__THE INPUT__
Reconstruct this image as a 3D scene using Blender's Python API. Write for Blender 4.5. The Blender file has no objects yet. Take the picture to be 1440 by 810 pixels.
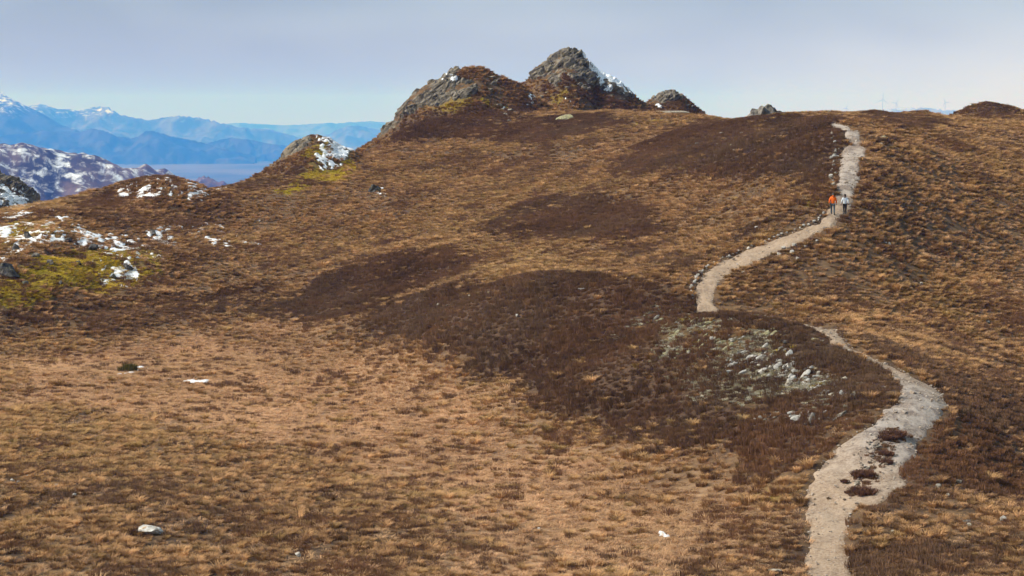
import bpy, bmesh, math, random
import numpy as np
from mathutils import Vector, Matrix, Euler

random.seed(7)
RNG = np.random.default_rng(11)
R = math.radians
scene = bpy.context.scene
COL = scene.collection

# ------------------------------------------------------------------ camera, sky, sun, exposure
FOC = 3200.0                      # focal length in pixels of a 1440 px wide picture
PITCH = math.atan(253.0 / FOC)    # eye level lies 253 px above the picture centre
cam_d = bpy.data.cameras.new('camera')
cam_d.sensor_width = 36.0
cam_d.lens = FOC / 1440.0 * 36.0
cam_d.clip_start = 0.5
cam_d.clip_end = 300000.0
cam = bpy.data.objects.new('camera', cam_d)
COL.objects.link(cam)
cam.location = (0, 0, 0)
cam.rotation_euler = (R(90) - PITCH, 0, 0)
scene.camera = cam

SUN_EL, SUN_AZ = R(42), R(-98)    # azimuth from +Y (view direction) towards +X
sd = Vector((math.sin(SUN_AZ) * math.cos(SUN_EL), math.cos(SUN_AZ) * math.cos(SUN_EL), math.sin(SUN_EL)))
sun_d = bpy.data.lights.new('sun', 'SUN')
sun_d.energy = 4.4
sun_d.angle = R(5.0)
sun_d.color = (1.0, 0.95, 0.87)
sun = bpy.data.objects.new('sun', sun_d)
COL.objects.link(sun)
sun.rotation_euler = (-sd).to_track_quat('-Z', 'Y').to_euler()
sun.location = (-60, 40, 80)

CLOUD_X = 2.2
world = bpy.data.worlds.new('World')
scene.world = world
world.use_nodes = True
wn, wl = world.node_tree.nodes, world.node_tree.links
wn.clear()
w_out = wn.new('ShaderNodeOutputWorld')
w_bg = wn.new('ShaderNodeBackground')
w_bg.inputs['Strength'].default_value = 0.10
w_sky = wn.new('ShaderNodeTexSky')
w_sky.sky_type = 'NISHITA'
w_sky.sun_disc = False
w_sky.sun_elevation = SUN_EL
w_sky.sun_rotation = SUN_AZ
w_sky.air_density = 1.0
w_sky.dust_density = 2.0
w_tc = wn.new('ShaderNodeTexCoord')
w_map = wn.new('ShaderNodeMapping')
w_map.inputs['Scale'].default_value = (1.0, 1.0, 6.0)
w_map.inputs['Location'].default_value = (0.35, 0.0, 0.25)
w_no = wn.new('ShaderNodeTexNoise')
w_no.inputs['Scale'].default_value = 2.2
w_no.inputs['Detail'].default_value = 7.0
w_no.inputs['Roughness'].default_value = 0.45
w_no.inputs['Distortion'].default_value = 0.4
w_ramp = wn.new('ShaderNodeValToRGB')
w_ramp.color_ramp.elements[0].position = 0.36
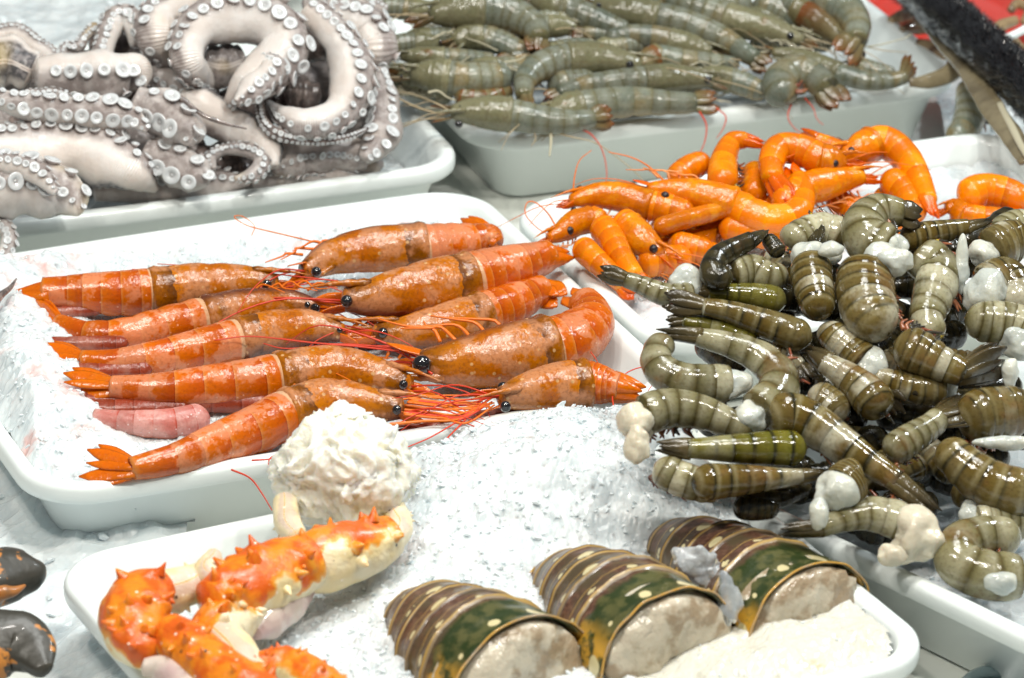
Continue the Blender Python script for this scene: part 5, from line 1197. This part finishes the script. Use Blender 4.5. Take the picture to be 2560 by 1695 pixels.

__GOAL__
Copy the records above exactly, leaving out every picture.

__RESULT__
Reconstruct this image as a 3D scene using Blender's Python API. Write for Blender 4.5. The Blender file has no objects yet. Take the picture to be 1440 by 810 pixels.
import bpy, bmesh, math, random
import numpy as np
from mathutils import Vector, Matrix, Euler

random.seed(7)
RNG = np.random.default_rng(11)
R = math.radians
scene = bpy.context.scene
COL = scene.collection

# ------------------------------------------------------------------ camera, sky, sun, exposure
FOC = 3200.0                      # focal length in pixels of a 1440 px wide picture
PITCH = math.atan(253.0 / FOC)    # eye level lies 253 px above the picture centre
cam_d = bpy.data.cameras.new('camera')
cam_d.sensor_width = 36.0
cam_d.lens = FOC / 1440.0 * 36.0
cam_d.clip_start = 0.5
cam_d.clip_end = 300000.0
cam = bpy.data.objects.new('camera', cam_d)
COL.objects.link(cam)
cam.location = (0, 0, 0)
cam.rotation_euler = (R(90) - PITCH, 0, 0)
scene.camera = cam

SUN_EL, SUN_AZ = R(42), R(-98)    # azimuth from +Y (view direction) towards +X
sd = Vector((math.sin(SUN_AZ) * math.cos(SUN_EL), math.cos(SUN_AZ) * math.cos(SUN_EL), math.sin(SUN_EL)))
sun_d = bpy.data.lights.new('sun', 'SUN')
sun_d.energy = 4.4
sun_d.angle = R(5.0)
sun_d.color = (1.0, 0.95, 0.87)
sun = bpy.data.objects.new('sun', sun_d)
COL.objects.link(sun)
sun.rotation_euler = (-sd).to_track_quat('-Z', 'Y').to_euler()
sun.location = (-60, 40, 80)

CLOUD_X = 2.2
world = bpy.data.worlds.new('World')
scene.world = world
world.use_nodes = True
wn, wl = world.node_tree.nodes, world.node_tree.links
wn.clear()
w_out = wn.new('ShaderNodeOutputWorld')
w_bg = wn.new('ShaderNodeBackground')
w_bg.inputs['Strength'].default_value = 0.10
w_sky = wn.new('ShaderNodeTexSky')
w_sky.sky_type = 'NISHITA'
w_sky.sun_disc = False
w_sky.sun_elevation = SUN_EL
w_sky.sun_rotation = SUN_AZ
w_sky.air_density = 1.0
w_sky.dust_density = 2.0
w_tc = wn.new('ShaderNodeTexCoord')
w_map = wn.new('ShaderNodeMapping')
w_map.inputs['Scale'].default_value = (1.0, 1.0, 6.0)
w_map.inputs['Location'].default_value = (0.35, 0.0, 0.25)
w_no = wn.new('ShaderNodeTexNoise')
w_no.inputs['Scale'].default_value = 2.2
w_no.inputs['Detail'].default_value = 7.0
w_no.inputs['Roughness'].default_value = 0.45
w_no.inputs['Distortion'].default_value = 0.4
w_ramp = wn.new('ShaderNodeValToRGB')
w_ramp.color_ramp.elements[0].position = 0.36
Continue the Blender Python script for this scene: part 5, from line 1197. This part finishes the script. Use Blender 4.5. Take the picture to be 2560 by 1695 pixels.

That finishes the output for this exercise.